Sunday Morning Michael Dale: The Fire This Time Festival's 13th Year of Spotlighting Early-Career Playwrights From The African Diaspora  Image
Carmen Zilles, C.J. Wilson, Colby Minifie, Marylouise Burke,
Omar Metwally and David Ryan Smith
(Photo: Jeremy Daniel)

In the two decades since, I've been frequently charmed by the endearing, free-spirited presence Marylouise Burke has given to her stage portrayals, and her current assignment in Brian Watkins' Epiphany is a perfect showcase.

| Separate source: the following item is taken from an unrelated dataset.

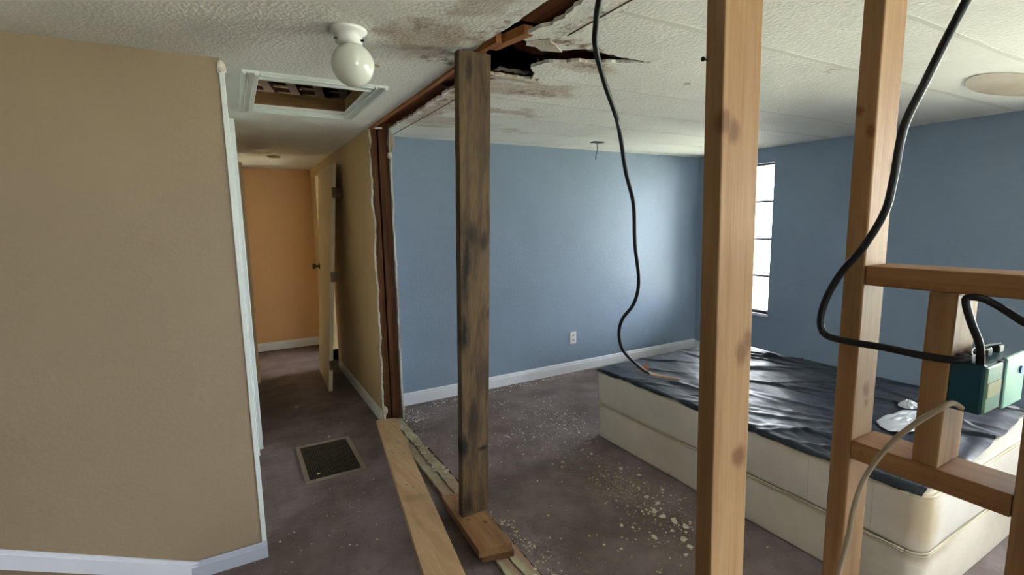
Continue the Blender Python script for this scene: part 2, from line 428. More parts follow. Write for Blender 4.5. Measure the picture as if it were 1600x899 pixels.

In a production that looks like a gothic horror story (John Lee Beatty's gloomy mansion on a snowy night), sounds like a drawing room comedy (educated people bantering about on a variety of complex subjects) and even lifts a bit from James Joyce's The Dead, Burke is the oddball ethereal presence in director Tyne Rafaeli's production, nearly floating in the loose-fitting ensemble supplied by designer Montana Levi Blanco.

The plot has Burke's character, Markan, throwing a dinner party for a group of friends, either in celebration of the Epiphany, or to celebrate that the intended guest of honor, a writer who has been suffering deep depression, has had an epiphany. Either way, she intends to have the event run like clockwork in accordance with an emailed agenda that nobody seems to have read; thus everyone is shocked and distrustful when Markan points out that one of the conditions of the party is that everyone must surrender their cellphone to a lockbox.

Remarkably, Brian Watkins' comedy/drama/mystery/allegory/I-don't-know goes on for two intermissionless hours with little resembling a dramatic arc, and a lot of threads remaining loose, yet it's quite enjoyable.

"I'm sorry none of it made sense," Markan tells her guests at the end of the evening. But maybe if it did make sense, it wouldn't have been as much fun.

Curtain Line...

In the summer of 1965, in Dallas, Texas, Raul Julia played Conrad Birdie. Now, that's a reason for inventing a time travel machine.